-- BEGIN Given records --
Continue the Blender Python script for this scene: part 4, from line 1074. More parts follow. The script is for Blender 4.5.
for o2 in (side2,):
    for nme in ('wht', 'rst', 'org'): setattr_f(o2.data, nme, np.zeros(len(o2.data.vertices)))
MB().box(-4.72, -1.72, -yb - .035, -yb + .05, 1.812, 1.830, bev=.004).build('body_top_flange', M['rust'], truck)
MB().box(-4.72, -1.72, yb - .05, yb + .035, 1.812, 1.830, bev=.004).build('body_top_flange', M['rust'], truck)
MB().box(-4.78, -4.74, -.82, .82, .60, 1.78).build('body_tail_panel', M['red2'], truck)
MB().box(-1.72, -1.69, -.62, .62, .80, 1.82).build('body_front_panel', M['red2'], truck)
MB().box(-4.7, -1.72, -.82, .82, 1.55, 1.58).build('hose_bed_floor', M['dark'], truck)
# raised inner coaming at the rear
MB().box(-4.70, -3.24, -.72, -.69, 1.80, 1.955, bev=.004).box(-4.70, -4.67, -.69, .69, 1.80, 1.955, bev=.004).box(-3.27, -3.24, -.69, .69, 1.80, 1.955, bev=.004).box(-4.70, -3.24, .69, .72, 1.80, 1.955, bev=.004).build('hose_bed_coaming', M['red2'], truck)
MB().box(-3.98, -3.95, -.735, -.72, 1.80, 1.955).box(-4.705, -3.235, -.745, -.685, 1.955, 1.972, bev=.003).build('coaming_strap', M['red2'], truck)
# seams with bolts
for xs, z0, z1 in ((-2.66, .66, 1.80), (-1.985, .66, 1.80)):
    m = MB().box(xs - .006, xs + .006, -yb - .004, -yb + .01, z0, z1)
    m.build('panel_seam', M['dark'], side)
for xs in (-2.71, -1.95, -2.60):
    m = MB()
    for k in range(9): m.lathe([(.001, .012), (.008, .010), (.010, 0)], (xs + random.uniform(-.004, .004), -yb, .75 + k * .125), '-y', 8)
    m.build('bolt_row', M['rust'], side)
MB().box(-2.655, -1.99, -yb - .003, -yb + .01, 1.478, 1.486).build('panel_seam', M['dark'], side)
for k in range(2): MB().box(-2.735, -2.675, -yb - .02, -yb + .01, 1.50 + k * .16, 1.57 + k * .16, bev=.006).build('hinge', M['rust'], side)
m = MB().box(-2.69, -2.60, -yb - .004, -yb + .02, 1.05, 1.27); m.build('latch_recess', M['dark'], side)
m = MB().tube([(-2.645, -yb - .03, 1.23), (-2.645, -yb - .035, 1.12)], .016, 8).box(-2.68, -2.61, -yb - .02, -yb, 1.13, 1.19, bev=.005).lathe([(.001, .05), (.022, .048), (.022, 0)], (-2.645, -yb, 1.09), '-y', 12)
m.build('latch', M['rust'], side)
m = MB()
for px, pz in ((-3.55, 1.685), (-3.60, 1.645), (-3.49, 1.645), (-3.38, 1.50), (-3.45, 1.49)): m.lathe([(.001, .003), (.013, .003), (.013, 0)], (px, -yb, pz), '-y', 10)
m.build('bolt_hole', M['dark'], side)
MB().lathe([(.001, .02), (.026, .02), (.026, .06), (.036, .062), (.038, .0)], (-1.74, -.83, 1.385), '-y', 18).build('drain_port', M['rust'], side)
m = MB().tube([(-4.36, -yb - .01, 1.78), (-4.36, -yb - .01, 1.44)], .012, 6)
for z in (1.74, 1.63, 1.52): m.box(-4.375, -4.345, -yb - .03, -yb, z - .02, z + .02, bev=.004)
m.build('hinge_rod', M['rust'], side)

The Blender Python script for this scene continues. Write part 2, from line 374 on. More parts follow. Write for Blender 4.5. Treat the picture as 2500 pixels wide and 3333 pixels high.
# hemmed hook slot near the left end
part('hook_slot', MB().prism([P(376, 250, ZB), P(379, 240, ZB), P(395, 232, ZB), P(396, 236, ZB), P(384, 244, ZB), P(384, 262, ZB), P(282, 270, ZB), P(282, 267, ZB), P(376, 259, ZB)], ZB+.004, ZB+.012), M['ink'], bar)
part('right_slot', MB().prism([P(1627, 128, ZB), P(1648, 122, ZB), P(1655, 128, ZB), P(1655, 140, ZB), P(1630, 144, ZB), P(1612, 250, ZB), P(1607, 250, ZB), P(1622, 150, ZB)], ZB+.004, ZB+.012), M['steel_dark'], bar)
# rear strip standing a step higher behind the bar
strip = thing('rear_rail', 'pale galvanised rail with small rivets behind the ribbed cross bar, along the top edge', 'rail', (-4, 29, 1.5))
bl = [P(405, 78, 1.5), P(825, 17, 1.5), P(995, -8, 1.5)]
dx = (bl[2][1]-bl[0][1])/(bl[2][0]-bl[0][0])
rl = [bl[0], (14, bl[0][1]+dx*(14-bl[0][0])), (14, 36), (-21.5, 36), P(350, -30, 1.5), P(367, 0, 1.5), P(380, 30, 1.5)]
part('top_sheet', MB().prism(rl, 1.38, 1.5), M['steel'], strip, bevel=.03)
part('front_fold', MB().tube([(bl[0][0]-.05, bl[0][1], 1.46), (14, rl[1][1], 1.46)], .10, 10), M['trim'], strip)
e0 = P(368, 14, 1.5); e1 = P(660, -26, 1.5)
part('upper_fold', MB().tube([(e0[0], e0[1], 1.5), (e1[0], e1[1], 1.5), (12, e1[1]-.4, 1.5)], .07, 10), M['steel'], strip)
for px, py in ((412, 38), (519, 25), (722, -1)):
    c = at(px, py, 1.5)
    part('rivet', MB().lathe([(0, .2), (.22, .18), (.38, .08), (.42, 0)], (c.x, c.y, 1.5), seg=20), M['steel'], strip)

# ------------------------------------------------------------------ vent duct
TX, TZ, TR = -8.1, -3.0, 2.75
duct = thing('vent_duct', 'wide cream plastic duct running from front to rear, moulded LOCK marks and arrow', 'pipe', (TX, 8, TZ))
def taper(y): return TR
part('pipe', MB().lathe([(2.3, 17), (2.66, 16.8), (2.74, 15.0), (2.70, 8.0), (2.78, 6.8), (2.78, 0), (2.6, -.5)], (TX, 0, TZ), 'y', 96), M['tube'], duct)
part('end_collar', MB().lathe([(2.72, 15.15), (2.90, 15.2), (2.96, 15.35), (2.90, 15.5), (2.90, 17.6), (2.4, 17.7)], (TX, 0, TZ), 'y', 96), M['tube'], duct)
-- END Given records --
Task requirements = Your task is to repeat every line exactly.

Answer to the task =
Continue the Blender Python script for this scene: part 4, from line 1074. More parts follow. The script is for Blender 4.5.
for o2 in (side2,):
    for nme in ('wht', 'rst', 'org'): setattr_f(o2.data, nme, np.zeros(len(o2.data.vertices)))
MB().box(-4.72, -1.72, -yb - .035, -yb + .05, 1.812, 1.830, bev=.004).build('body_top_flange', M['rust'], truck)
MB().box(-4.72, -1.72, yb - .05, yb + .035, 1.812, 1.830, bev=.004).build('body_top_flange', M['rust'], truck)
MB().box(-4.78, -4.74, -.82, .82, .60, 1.78).build('body_tail_panel', M['red2'], truck)
MB().box(-1.72, -1.69, -.62, .62, .80, 1.82).build('body_front_panel', M['red2'], truck)
MB().box(-4.7, -1.72, -.82, .82, 1.55, 1.58).build('hose_bed_floor', M['dark'], truck)
# raised inner coaming at the rear
MB().box(-4.70, -3.24, -.72, -.69, 1.80, 1.955, bev=.004).box(-4.70, -4.67, -.69, .69, 1.80, 1.955, bev=.004).box(-3.27, -3.24, -.69, .69, 1.80, 1.955, bev=.004).box(-4.70, -3.24, .69, .72, 1.80, 1.955, bev=.004).build('hose_bed_coaming', M['red2'], truck)
MB().box(-3.98, -3.95, -.735, -.72, 1.80, 1.955).box(-4.705, -3.235, -.745, -.685, 1.955, 1.972, bev=.003).build('coaming_strap', M['red2'], truck)
# seams with bolts
for xs, z0, z1 in ((-2.66, .66, 1.80), (-1.985, .66, 1.80)):
    m = MB().box(xs - .006, xs + .006, -yb - .004, -yb + .01, z0, z1)
    m.build('panel_seam', M['dark'], side)
for xs in (-2.71, -1.95, -2.60):
    m = MB()
    for k in range(9): m.lathe([(.001, .012), (.008, .010), (.010, 0)], (xs + random.uniform(-.004, .004), -yb, .75 + k * .125), '-y', 8)
    m.build('bolt_row', M['rust'], side)
MB().box(-2.655, -1.99, -yb - .003, -yb + .01, 1.478, 1.486).build('panel_seam', M['dark'], side)
for k in range(2): MB().box(-2.735, -2.675, -yb - .02, -yb + .01, 1.50 + k * .16, 1.57 + k * .16, bev=.006).build('hinge', M['rust'], side)
m = MB().box(-2.69, -2.60, -yb - .004, -yb + .02, 1.05, 1.27); m.build('latch_recess', M['dark'], side)
m = MB().tube([(-2.645, -yb - .03, 1.23), (-2.645, -yb - .035, 1.12)], .016, 8).box(-2.68, -2.61, -yb - .02, -yb, 1.13, 1.19, bev=.005).lathe([(.001, .05), (.022, .048), (.022, 0)], (-2.645, -yb, 1.09), '-y', 12)
m.build('latch', M['rust'], side)
m = MB()
for px, pz in ((-3.55, 1.685), (-3.60, 1.645), (-3.49, 1.645), (-3.38, 1.50), (-3.45, 1.49)): m.lathe([(.001, .003), (.013, .003), (.013, 0)], (px, -yb, pz), '-y', 10)
m.build('bolt_hole', M['dark'], side)
MB().lathe([(.001, .02), (.026, .02), (.026, .06), (.036, .062), (.038, .0)], (-1.74, -.83, 1.385), '-y', 18).build('drain_port', M['rust'], side)
m = MB().tube([(-4.36, -yb - .01, 1.78), (-4.36, -yb - .01, 1.44)], .012, 6)
for z in (1.74, 1.63, 1.52): m.box(-4.375, -4.345, -yb - .03, -yb, z - .02, z + .02, bev=.004)
m.build('hinge_rod', M['rust'], side)

The Blender Python script for this scene continues. Write part 2, from line 374 on. More parts follow. Write for Blender 4.5. Treat the picture as 2500 pixels wide and 3333 pixels high.
# hemmed hook slot near the left end
part('hook_slot', MB().prism([P(376, 250, ZB), P(379, 240, ZB), P(395, 232, ZB), P(396, 236, ZB), P(384, 244, ZB), P(384, 262, ZB), P(282, 270, ZB), P(282, 267, ZB), P(376, 259, ZB)], ZB+.004, ZB+.012), M['ink'], bar)
part('right_slot', MB().prism([P(1627, 128, ZB), P(1648, 122, ZB), P(1655, 128, ZB), P(1655, 140, ZB), P(1630, 144, ZB), P(1612, 250, ZB), P(1607, 250, ZB), P(1622, 150, ZB)], ZB+.004, ZB+.012), M['steel_dark'], bar)
# rear strip standing a step higher behind the bar
strip = thing('rear_rail', 'pale galvanised rail with small rivets behind the ribbed cross bar, along the top edge', 'rail', (-4, 29, 1.5))
bl = [P(405, 78, 1.5), P(825, 17, 1.5), P(995, -8, 1.5)]
dx = (bl[2][1]-bl[0][1])/(bl[2][0]-bl[0][0])
rl = [bl[0], (14, bl[0][1]+dx*(14-bl[0][0])), (14, 36), (-21.5, 36), P(350, -30, 1.5), P(367, 0, 1.5), P(380, 30, 1.5)]
part('top_sheet', MB().prism(rl, 1.38, 1.5), M['steel'], strip, bevel=.03)
part('front_fold', MB().tube([(bl[0][0]-.05, bl[0][1], 1.46), (14, rl[1][1], 1.46)], .10, 10), M['trim'], strip)
e0 = P(368, 14, 1.5); e1 = P(660, -26, 1.5)
part('upper_fold', MB().tube([(e0[0], e0[1], 1.5), (e1[0], e1[1], 1.5), (12, e1[1]-.4, 1.5)], .07, 10), M['steel'], strip)
for px, py in ((412, 38), (519, 25), (722, -1)):
    c = at(px, py, 1.5)
    part('rivet', MB().lathe([(0, .2), (.22, .18), (.38, .08), (.42, 0)], (c.x, c.y, 1.5), seg=20), M['steel'], strip)

# ------------------------------------------------------------------ vent duct
TX, TZ, TR = -8.1, -3.0, 2.75
duct = thing('vent_duct', 'wide cream plastic duct running from front to rear, moulded LOCK marks and arrow', 'pipe', (TX, 8, TZ))
def taper(y): return TR
part('pipe', MB().lathe([(2.3, 17), (2.66, 16.8), (2.74, 15.0), (2.70, 8.0), (2.78, 6.8), (2.78, 0), (2.6, -.5)], (TX, 0, TZ), 'y', 96), M['tube'], duct)
part('end_collar', MB().lathe([(2.72, 15.15), (2.90, 15.2), (2.96, 15.35), (2.90, 15.5), (2.90, 17.6), (2.4, 17.7)], (TX, 0, TZ), 'y', 96), M['tube'], duct)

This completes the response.